ニュートリノは質量がほとんどゼロで電荷も持たない素粒子だ。貫通性が非常に高い。それは地球ですらも光の速さで余裕で貫いてしまう。
νキャノンが発射するニュートリノの生成過程はかなりややこしい。まず、水素をイオン化し加速して金属に衝突させることでπ中間子を大量に生成する。マイナスの電荷を持ったパイオンはμ粒子と反μニュートリノに崩壊する。ミューオンは軽粒子(強い相互作用をしない粒子)の一種で、これはさらに電子と反電子ニュートリノとμニュートリノに崩壊する。νキャノンはミューオンを高エネルギーで加速し、その崩壊で生成した高エネルギーのニュートリノを目標に向かって発射するのである。

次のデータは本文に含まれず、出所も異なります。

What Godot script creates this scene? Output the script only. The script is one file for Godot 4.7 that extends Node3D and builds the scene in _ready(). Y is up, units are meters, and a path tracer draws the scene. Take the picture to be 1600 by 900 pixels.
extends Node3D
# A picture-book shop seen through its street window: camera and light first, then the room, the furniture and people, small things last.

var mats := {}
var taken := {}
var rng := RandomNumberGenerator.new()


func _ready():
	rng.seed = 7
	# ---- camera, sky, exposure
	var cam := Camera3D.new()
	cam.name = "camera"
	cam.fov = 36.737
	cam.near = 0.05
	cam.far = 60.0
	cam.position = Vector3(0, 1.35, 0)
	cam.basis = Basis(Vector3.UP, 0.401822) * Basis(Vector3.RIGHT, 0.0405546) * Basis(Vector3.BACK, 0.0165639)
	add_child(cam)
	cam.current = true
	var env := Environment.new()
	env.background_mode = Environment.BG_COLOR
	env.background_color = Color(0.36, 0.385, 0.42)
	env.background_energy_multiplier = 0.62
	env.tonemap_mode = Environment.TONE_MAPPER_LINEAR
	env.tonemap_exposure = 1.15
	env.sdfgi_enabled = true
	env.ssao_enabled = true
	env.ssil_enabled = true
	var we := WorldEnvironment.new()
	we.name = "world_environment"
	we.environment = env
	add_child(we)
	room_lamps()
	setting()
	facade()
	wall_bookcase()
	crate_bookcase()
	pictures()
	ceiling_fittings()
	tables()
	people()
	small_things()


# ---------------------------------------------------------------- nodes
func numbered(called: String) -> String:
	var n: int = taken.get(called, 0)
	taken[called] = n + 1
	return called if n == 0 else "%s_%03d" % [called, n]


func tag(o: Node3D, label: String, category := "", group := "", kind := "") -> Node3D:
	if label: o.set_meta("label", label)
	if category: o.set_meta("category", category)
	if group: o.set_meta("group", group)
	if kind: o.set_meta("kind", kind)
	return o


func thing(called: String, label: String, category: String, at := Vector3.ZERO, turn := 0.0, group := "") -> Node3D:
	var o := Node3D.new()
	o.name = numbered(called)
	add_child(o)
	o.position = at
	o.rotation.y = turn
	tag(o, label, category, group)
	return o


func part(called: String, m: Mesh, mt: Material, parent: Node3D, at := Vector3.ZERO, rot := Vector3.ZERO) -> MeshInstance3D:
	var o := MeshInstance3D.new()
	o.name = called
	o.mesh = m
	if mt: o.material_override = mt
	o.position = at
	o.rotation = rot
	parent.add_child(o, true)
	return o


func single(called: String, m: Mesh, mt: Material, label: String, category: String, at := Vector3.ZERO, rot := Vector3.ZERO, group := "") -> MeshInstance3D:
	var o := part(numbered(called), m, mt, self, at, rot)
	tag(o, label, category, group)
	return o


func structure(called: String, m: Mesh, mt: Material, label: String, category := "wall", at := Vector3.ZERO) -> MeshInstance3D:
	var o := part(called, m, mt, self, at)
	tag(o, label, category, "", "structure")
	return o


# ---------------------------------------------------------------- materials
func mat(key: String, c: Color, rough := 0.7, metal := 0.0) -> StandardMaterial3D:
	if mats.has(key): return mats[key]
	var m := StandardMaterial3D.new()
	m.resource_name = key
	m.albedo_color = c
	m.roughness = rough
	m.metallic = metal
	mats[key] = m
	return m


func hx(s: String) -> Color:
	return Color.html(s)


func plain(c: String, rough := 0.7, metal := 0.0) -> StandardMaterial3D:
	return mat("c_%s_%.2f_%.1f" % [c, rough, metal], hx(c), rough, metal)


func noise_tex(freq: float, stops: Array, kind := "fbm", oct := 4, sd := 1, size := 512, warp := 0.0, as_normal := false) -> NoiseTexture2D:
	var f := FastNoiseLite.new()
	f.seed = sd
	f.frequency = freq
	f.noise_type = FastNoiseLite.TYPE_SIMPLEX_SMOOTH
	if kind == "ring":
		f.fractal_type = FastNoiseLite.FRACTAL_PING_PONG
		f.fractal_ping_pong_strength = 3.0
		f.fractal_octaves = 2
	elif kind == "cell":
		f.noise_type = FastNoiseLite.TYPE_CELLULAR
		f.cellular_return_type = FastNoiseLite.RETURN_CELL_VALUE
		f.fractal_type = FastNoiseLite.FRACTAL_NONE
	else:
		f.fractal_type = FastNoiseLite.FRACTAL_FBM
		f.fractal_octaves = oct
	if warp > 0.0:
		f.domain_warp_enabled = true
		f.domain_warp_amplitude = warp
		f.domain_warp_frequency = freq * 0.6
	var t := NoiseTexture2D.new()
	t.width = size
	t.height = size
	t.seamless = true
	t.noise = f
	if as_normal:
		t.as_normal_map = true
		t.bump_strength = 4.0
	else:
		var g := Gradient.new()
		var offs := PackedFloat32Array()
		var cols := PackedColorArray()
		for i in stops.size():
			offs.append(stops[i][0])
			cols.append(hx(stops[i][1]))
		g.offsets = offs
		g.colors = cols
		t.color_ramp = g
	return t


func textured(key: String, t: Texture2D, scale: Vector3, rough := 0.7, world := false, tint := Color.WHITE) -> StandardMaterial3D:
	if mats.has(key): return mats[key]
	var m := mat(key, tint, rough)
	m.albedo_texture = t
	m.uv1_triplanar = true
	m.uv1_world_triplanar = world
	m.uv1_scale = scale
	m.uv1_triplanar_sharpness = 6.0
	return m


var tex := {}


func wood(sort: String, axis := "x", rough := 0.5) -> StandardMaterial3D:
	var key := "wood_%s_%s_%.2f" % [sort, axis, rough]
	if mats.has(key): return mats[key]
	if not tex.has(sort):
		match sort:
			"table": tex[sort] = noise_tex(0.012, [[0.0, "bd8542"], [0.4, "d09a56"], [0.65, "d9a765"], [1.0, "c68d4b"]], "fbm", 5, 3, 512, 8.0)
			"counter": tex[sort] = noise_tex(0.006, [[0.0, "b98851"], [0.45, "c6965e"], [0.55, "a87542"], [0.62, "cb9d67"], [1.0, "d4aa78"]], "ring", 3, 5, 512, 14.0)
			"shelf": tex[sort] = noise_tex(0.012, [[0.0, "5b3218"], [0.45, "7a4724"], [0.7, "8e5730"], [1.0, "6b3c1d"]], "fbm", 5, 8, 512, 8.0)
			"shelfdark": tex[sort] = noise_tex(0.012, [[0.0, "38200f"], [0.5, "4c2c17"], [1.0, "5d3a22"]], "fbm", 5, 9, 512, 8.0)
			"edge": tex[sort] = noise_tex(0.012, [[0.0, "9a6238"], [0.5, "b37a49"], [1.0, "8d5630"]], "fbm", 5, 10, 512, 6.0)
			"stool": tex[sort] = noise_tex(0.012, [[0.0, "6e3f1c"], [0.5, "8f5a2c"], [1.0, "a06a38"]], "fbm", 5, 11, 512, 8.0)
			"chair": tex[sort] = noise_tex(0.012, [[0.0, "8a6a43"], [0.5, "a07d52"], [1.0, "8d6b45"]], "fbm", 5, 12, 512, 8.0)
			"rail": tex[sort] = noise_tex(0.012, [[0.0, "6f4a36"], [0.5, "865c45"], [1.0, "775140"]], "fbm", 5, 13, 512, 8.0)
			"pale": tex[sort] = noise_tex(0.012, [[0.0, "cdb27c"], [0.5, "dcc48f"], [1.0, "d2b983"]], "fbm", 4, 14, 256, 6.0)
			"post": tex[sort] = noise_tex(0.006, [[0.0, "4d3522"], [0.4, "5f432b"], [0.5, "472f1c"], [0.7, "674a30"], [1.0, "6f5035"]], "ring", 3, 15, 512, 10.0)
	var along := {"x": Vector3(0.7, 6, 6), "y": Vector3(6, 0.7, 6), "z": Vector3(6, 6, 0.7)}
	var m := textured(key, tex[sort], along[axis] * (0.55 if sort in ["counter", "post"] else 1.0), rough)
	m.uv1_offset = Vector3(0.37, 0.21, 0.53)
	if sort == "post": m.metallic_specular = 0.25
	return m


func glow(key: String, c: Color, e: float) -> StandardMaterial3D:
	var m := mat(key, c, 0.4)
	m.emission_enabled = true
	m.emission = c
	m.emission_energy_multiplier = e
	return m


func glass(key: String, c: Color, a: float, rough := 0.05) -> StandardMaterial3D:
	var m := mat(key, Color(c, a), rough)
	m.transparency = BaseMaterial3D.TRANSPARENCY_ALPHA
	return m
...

こうして発射されたニュートリノは、地球内部を進んでいくうちにそれを構成する原子と相互作用して、ハドロンシャワーと呼ばれる大量の高エネルギーのハドロン(強い相互作用を行う粒子)を作り出す。このハドロンシャワーは最終的にはほぼ全て中性子となり、その中性子が核弾頭を貫くことで、弾頭を未熟爆発させてしまうのだ。
原爆をまともに爆発させるためには、爆縮レンズという、一瞬で弾頭の中心に向かってすべての方向から弾頭の放射性物質を押しつぶす技術が必要だ。この爆縮がうまくいかないと、弾頭がそれ自身の爆発で吹き飛んでしまい、連鎖反応が最後まで続かずに終わって爆発の威力が極端に小さくなる。これが未熟爆発というものだが、ニュートリノ砲はそれを意図的に起こすことで原爆の弾頭を破壊してしまうのである。水爆は原爆を起爆に使っているため、原爆が使用不能になれば水爆も使用できない。